Menurutnya, persoalan antara Mega dan Jokowi lebih pada hal-hal yang bersifat kelembagaan dan konstitusi. 


Karena itu, kata dia, harus bisa dipisahkan antara Jokowi sebagai personal dan Jokowi sebagai presiden.


"Beliau (Mega) tekankan lagi menolak tiga periode, artinya apa? Mau siapapun presidennya, tentu wacana itu akan ditolak oleh Megawati. Saya lebih melihat Megawati menilai tidak pantas ketika misalnya secara konstitusi tidak diperbolehkan tiga periode," kata Ardha.


Hal yang sama terlihat pada majunya Gibran. Ardha menilai yang ditolak Mega bukan pencalonan Gibran. Namun, adanya dugaan intervensi kekuasaan untuk mengubah aturan.


"Bagaimana aturan via MK diubah, kemudian presiden yang anaknya sedang maju, kemudian cawe-cawe. Sebenarnya di situ, siapapun yang melakukan itu yang ditolak," ucap Ardha.


"Memang harus dipisahkan Jokowi secara personal dan Jokowi sebagai presiden," imbuhnya.


Hubungan Mega-Jokowi bakal seperti Mega-SBY?


Asrinaldi menilai kurang baiknya hubungan Megawati dan Jokowi hingga saat ini karena belum adanya kesamaan kepentingan.


Hal itu, kata dia, juga terjadi pada hubungan Megawati-Susilo Bambang Yudhoyono (SBY). Hubungan kedua tokoh ini panas sejak Pemilu 2004.


"Pak SBY dan Bu Mega belum bertemu, karena kepentingannya belum bertemu, kalau seandainya ada kepentingan bertemu, saya pikir tidak ada persoalan," katanya.


Asrinaldi menyinggung soal PDIP yang selama ini kerap berseberangan dengan Anies Baswedan.
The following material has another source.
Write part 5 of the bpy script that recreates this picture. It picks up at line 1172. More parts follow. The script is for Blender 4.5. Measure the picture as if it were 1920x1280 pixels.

Namun, di momen Pilkada 2024, komunikasi antara Anies dan PDIP berjalan.


"Bisa saja sekarang (Bu Mega) tidak bertemu dengan Pak Jokowi, tapi ketika ada musuh bersama yang bisa dihadapi, punya sumber daya yang bisa dikerjasamakan, saya pikir bertemu itu, yang lama-lama dilupakan," katanya.


Sementara itu, Kunto berpendapat Jokowi akan diabaikan Megawati setelah tak lagi menjabat sebagai presiden. 


Ia mengatakan Jokowi berbeda dengan SBY yang punya kekuatan politik di partai, sehingga tak 'layak' untuk dimusuhi berlarut-larut.


"Dia (Jokowi) enggak punya kekuatan politik kayak SBY, sehinggga masih bisa agak dimusuhi. Kalau enggak selevel buat apa dimusuhi? Menurut saya, Bu Mega akan mulai mencueki Jokowi ketika Jokowi sudah lengser dari presiden," katanya.